Problem to solve = Retype the material below. Keep every word exactly as it is.

-.-.-

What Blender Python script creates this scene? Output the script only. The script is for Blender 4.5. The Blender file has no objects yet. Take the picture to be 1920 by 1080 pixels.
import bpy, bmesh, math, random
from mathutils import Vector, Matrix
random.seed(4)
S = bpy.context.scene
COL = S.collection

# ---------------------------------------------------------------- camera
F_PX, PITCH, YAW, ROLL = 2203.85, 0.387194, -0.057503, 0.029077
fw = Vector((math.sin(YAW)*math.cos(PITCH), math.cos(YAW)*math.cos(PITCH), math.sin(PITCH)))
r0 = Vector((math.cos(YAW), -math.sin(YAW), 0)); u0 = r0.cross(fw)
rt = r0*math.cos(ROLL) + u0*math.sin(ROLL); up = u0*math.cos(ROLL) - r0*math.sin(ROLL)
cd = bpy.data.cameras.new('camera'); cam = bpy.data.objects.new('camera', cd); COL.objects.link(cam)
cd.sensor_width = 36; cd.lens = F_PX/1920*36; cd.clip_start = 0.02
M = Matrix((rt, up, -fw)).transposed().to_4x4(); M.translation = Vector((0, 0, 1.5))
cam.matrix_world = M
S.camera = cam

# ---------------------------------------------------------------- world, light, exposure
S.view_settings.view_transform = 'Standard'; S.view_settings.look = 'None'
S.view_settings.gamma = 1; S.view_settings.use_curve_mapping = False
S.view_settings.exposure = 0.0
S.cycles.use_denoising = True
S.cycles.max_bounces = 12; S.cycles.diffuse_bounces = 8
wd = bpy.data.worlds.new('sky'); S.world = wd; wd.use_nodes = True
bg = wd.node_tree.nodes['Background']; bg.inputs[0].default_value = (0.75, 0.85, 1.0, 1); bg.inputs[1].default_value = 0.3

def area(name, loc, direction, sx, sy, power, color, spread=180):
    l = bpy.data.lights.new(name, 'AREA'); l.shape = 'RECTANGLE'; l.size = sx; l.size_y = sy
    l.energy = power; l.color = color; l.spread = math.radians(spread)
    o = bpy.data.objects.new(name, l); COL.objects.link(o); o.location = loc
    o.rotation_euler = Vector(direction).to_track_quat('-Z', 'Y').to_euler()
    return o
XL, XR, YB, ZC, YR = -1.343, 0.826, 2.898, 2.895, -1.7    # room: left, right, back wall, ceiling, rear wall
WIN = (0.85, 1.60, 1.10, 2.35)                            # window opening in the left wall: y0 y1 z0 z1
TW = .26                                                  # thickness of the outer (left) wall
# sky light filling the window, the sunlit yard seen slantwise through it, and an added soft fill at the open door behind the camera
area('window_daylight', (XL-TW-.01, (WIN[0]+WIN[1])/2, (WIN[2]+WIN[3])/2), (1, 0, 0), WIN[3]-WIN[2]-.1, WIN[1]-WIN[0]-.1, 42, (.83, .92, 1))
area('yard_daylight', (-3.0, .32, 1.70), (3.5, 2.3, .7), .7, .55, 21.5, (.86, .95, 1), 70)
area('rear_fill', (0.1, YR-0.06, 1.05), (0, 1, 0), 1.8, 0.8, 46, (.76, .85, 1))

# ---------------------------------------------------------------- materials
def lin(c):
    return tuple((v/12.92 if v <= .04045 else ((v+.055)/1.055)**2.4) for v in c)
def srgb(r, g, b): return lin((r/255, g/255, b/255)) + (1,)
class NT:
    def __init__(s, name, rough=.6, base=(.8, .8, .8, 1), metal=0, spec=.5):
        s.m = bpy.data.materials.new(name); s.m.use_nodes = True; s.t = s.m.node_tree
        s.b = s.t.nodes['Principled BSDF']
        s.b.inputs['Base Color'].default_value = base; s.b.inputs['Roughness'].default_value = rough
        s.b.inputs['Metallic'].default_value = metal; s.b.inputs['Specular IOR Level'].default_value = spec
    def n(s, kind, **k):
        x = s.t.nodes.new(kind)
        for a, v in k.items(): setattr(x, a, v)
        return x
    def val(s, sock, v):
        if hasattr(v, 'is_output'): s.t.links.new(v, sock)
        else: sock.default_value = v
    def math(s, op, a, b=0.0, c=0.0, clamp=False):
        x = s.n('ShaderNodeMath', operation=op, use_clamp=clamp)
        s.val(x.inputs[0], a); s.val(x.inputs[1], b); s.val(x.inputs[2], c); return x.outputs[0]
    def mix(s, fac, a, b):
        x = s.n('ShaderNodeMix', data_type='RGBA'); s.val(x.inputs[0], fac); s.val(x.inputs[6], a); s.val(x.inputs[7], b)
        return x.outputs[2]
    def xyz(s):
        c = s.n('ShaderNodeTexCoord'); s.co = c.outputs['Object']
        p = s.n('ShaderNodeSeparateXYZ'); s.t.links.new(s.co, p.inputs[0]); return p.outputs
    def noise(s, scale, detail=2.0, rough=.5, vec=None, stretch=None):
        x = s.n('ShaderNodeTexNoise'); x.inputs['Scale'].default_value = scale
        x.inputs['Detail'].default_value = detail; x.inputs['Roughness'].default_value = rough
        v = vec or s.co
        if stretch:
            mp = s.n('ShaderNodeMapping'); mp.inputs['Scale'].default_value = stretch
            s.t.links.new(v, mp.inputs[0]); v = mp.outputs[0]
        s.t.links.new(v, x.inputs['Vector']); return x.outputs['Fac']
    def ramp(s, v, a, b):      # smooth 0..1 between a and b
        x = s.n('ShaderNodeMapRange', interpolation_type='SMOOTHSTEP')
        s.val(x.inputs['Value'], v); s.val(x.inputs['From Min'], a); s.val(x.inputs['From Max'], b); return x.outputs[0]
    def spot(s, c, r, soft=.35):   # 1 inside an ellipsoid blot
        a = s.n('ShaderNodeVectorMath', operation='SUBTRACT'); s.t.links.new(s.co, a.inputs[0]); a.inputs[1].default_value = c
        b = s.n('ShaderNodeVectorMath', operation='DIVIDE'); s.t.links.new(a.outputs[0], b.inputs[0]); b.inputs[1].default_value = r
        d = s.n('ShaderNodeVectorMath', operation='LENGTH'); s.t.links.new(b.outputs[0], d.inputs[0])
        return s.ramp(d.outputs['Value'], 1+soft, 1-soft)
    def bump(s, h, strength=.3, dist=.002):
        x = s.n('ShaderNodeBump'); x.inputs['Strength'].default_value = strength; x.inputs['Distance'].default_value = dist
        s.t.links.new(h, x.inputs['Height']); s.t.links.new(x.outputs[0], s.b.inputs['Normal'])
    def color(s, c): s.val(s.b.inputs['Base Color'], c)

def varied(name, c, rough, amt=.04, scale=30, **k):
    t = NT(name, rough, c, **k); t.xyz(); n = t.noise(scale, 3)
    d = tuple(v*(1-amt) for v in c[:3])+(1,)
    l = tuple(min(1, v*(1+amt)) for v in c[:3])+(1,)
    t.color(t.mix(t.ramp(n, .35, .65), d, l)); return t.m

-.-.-

Correct result =
What Blender Python script creates this scene? Output the script only. The script is for Blender 4.5. The Blender file has no objects yet. Take the picture to be 1920 by 1080 pixels.
import bpy, bmesh, math, random
from mathutils import Vector, Matrix
random.seed(4)
S = bpy.context.scene
COL = S.collection

# ---------------------------------------------------------------- camera
F_PX, PITCH, YAW, ROLL = 2203.85, 0.387194, -0.057503, 0.029077
fw = Vector((math.sin(YAW)*math.cos(PITCH), math.cos(YAW)*math.cos(PITCH), math.sin(PITCH)))
r0 = Vector((math.cos(YAW), -math.sin(YAW), 0)); u0 = r0.cross(fw)
rt = r0*math.cos(ROLL) + u0*math.sin(ROLL); up = u0*math.cos(ROLL) - r0*math.sin(ROLL)
cd = bpy.data.cameras.new('camera'); cam = bpy.data.objects.new('camera', cd); COL.objects.link(cam)
cd.sensor_width = 36; cd.lens = F_PX/1920*36; cd.clip_start = 0.02
M = Matrix((rt, up, -fw)).transposed().to_4x4(); M.translation = Vector((0, 0, 1.5))
cam.matrix_world = M
S.camera = cam

# ---------------------------------------------------------------- world, light, exposure
S.view_settings.view_transform = 'Standard'; S.view_settings.look = 'None'
S.view_settings.gamma = 1; S.view_settings.use_curve_mapping = False
S.view_settings.exposure = 0.0
S.cycles.use_denoising = True
S.cycles.max_bounces = 12; S.cycles.diffuse_bounces = 8
wd = bpy.data.worlds.new('sky'); S.world = wd; wd.use_nodes = True
bg = wd.node_tree.nodes['Background']; bg.inputs[0].default_value = (0.75, 0.85, 1.0, 1); bg.inputs[1].default_value = 0.3

def area(name, loc, direction, sx, sy, power, color, spread=180):
    l = bpy.data.lights.new(name, 'AREA'); l.shape = 'RECTANGLE'; l.size = sx; l.size_y = sy
    l.energy = power; l.color = color; l.spread = math.radians(spread)
    o = bpy.data.objects.new(name, l); COL.objects.link(o); o.location = loc
    o.rotation_euler = Vector(direction).to_track_quat('-Z', 'Y').to_euler()
    return o
XL, XR, YB, ZC, YR = -1.343, 0.826, 2.898, 2.895, -1.7    # room: left, right, back wall, ceiling, rear wall
WIN = (0.85, 1.60, 1.10, 2.35)                            # window opening in the left wall: y0 y1 z0 z1
TW = .26                                                  # thickness of the outer (left) wall
# sky light filling the window, the sunlit yard seen slantwise through it, and an added soft fill at the open door behind the camera
area('window_daylight', (XL-TW-.01, (WIN[0]+WIN[1])/2, (WIN[2]+WIN[3])/2), (1, 0, 0), WIN[3]-WIN[2]-.1, WIN[1]-WIN[0]-.1, 42, (.83, .92, 1))
area('yard_daylight', (-3.0, .32, 1.70), (3.5, 2.3, .7), .7, .55, 21.5, (.86, .95, 1), 70)
area('rear_fill', (0.1, YR-0.06, 1.05), (0, 1, 0), 1.8, 0.8, 46, (.76, .85, 1))

# ---------------------------------------------------------------- materials
def lin(c):
    return tuple((v/12.92 if v <= .04045 else ((v+.055)/1.055)**2.4) for v in c)
def srgb(r, g, b): return lin((r/255, g/255, b/255)) + (1,)
class NT:
    def __init__(s, name, rough=.6, base=(.8, .8, .8, 1), metal=0, spec=.5):
        s.m = bpy.data.materials.new(name); s.m.use_nodes = True; s.t = s.m.node_tree
        s.b = s.t.nodes['Principled BSDF']
        s.b.inputs['Base Color'].default_value = base; s.b.inputs['Roughness'].default_value = rough
        s.b.inputs['Metallic'].default_value = metal; s.b.inputs['Specular IOR Level'].default_value = spec
    def n(s, kind, **k):
        x = s.t.nodes.new(kind)
        for a, v in k.items(): setattr(x, a, v)
        return x
    def val(s, sock, v):
        if hasattr(v, 'is_output'): s.t.links.new(v, sock)
        else: sock.default_value = v
    def math(s, op, a, b=0.0, c=0.0, clamp=False):
        x = s.n('ShaderNodeMath', operation=op, use_clamp=clamp)
        s.val(x.inputs[0], a); s.val(x.inputs[1], b); s.val(x.inputs[2], c); return x.outputs[0]
    def mix(s, fac, a, b):
        x = s.n('ShaderNodeMix', data_type='RGBA'); s.val(x.inputs[0], fac); s.val(x.inputs[6], a); s.val(x.inputs[7], b)
        return x.outputs[2]
    def xyz(s):
        c = s.n('ShaderNodeTexCoord'); s.co = c.outputs['Object']
        p = s.n('ShaderNodeSeparateXYZ'); s.t.links.new(s.co, p.inputs[0]); return p.outputs
    def noise(s, scale, detail=2.0, rough=.5, vec=None, stretch=None):
        x = s.n('ShaderNodeTexNoise'); x.inputs['Scale'].default_value = scale
        x.inputs['Detail'].default_value = detail; x.inputs['Roughness'].default_value = rough
        v = vec or s.co
        if stretch:
            mp = s.n('ShaderNodeMapping'); mp.inputs['Scale'].default_value = stretch
            s.t.links.new(v, mp.inputs[0]); v = mp.outputs[0]
        s.t.links.new(v, x.inputs['Vector']); return x.outputs['Fac']
    def ramp(s, v, a, b):      # smooth 0..1 between a and b
        x = s.n('ShaderNodeMapRange', interpolation_type='SMOOTHSTEP')
        s.val(x.inputs['Value'], v); s.val(x.inputs['From Min'], a); s.val(x.inputs['From Max'], b); return x.outputs[0]
    def spot(s, c, r, soft=.35):   # 1 inside an ellipsoid blot
        a = s.n('ShaderNodeVectorMath', operation='SUBTRACT'); s.t.links.new(s.co, a.inputs[0]); a.inputs[1].default_value = c
        b = s.n('ShaderNodeVectorMath', operation='DIVIDE'); s.t.links.new(a.outputs[0], b.inputs[0]); b.inputs[1].default_value = r
        d = s.n('ShaderNodeVectorMath', operation='LENGTH'); s.t.links.new(b.outputs[0], d.inputs[0])
        return s.ramp(d.outputs['Value'], 1+soft, 1-soft)
    def bump(s, h, strength=.3, dist=.002):
        x = s.n('ShaderNodeBump'); x.inputs['Strength'].default_value = strength; x.inputs['Distance'].default_value = dist
        s.t.links.new(h, x.inputs['Height']); s.t.links.new(x.outputs[0], s.b.inputs['Normal'])
    def color(s, c): s.val(s.b.inputs['Base Color'], c)

def varied(name, c, rough, amt=.04, scale=30, **k):
    t = NT(name, rough, c, **k); t.xyz(); n = t.noise(scale, 3)
    d = tuple(v*(1-amt) for v in c[:3])+(1,)
    l = tuple(min(1, v*(1+amt)) for v in c[:3])+(1,)
    t.color(t.mix(t.ramp(n, .35, .65), d, l)); return t.m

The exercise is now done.